BURNING

BURNING (BEONING)

(director/writer: Chang-dong Lee; screenwriter: Oh Jung-mi/from the short story “Barn Burning” by Haruki Murakami; cinematographer: Hong Kyung-pyo; editors: Kim Hyun and Kim Da-won; music: Mowg; cast:  Steven Yeun (Ben), Yoo Ah-in (Jongsu), Jun Jong-seo (Haemi), Cho Seung-ho (Dad, Lee Yong-seok), Hye-Ra Ban (Mom); Runtime: 128 MPAA Rating: NR; producers: Gwang-hee Ok/Chang-dong Lee ; WellGo US Entertainment; 2018-South Korea-in Korean with English subtitles)

“A slow-burn masterful adaptation by South Korean writer-director Chang-dong Lee.”

Reviewed by Dennis Schwartz

A slow-burn masterful adaptation by South Korean writer-director Chang-dong Lee (“Poetry”/”Oasis”) of Haruki Murakami’s absorbing mystery short story entitled “Barn Burning.” A 1939 story by William Faulkner had the same title.

The superbly shot psychological thriller with the cool jazz score by Miles Davis is about obsessive love and its disturbing, undefinable and unusual story could be about all of the following: a murder mystery, a class conflict, a political allegory, a psychotic tale of consuming jealousy, a tale of sexual yearning or even a fantasy love story. It’s something funky and suspenseful that Chabrol could have had a blast filming or be one of Patricia Highsmith’s riveting existentialist Ripley books. Burning is set in the modern-day materialistic society of Korea.

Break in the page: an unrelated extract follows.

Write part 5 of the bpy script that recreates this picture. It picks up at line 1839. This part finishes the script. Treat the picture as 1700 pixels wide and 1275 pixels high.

Jongsu (Yoo Ah-in, in a moving performance) is a poor working-class country farm boy and an aspiring writer (influenced by American authors such as William Faulkner and F Scott Fitzgerald) from the rural town of Paju, near the 38th parallel, where the North is visible. The kid is saddled with a rough childhood, his mom (Hye-Ra Ban) abandoned the family when he was young and his angry, loner, farmer dad (Cho Seung-ho)  – a military veteran who collects knives – is in legal trouble for assaulting his neighbor, a government inspector.

Left to fend for himself and to run on his own the farm when his dad is jailed, Jongsu graduates from high school and goes to Seoul. There he falls under the feminine spell of an impulsive street kid, Haemi (Jun Jong-seo, a great debut performance), who hustles a department store sponsored raffle on the street and rigs it so he wins the prize. She remembers they were once high school classmates and he called her ugly, but he doesn’t remember her. Following the raffle, they have a quickie in her apartment.

Haemi leaves for a planned two-week trip to Kenya and on her return calls her devoted boyfriend Jongsu to pick her up at the airport. She appears there with her new sophisticated slightly older yuppie boyfriend, the rich, handsome, upper-class Americanized Ben (Steven Yeun, a Korean-American star on the rise). This makes Jongsu think she’s too good for him and he begins to resent her. But he’s still allowed to hang out with her and Ben, becoming a Lost Generation-like trio. Jongsu’s rival is Ben, who doesn’t like people long enough to keep up relationships, while she might be a pathological liar who wishes to reinvent herself (artfully expressing her desire ‘to vanish like that sunset’), while Jongsu has an empty feeling about himself that hides his troubled inner-being.

After the trio smoke a joint at Jongsu’s farm, the carefree tourist confesses to Jongsu that he is not only a creep, a possible serial killer and a deviant but an arsonist (with a thing about burning down greenhouses). When Haemi seduces Jongsu and he has sex with her again, he at first feels grateful but his resentment slowly builds to a rage and it leads to a fiery, menacing and hallucinatory conclusion where everything is about as clear as mud. To figure out all the ways the main characters have been warped by society and what is true or false, would take a panel of top level shrinks a long time to sift through all the paranoia to get at all the things Lee wants us to uncover in this messy but intriguing psychological thriller.
 

It was selected as the South Korean entry for the 2019 Best Foreign Language Film at the Oscar ceremony.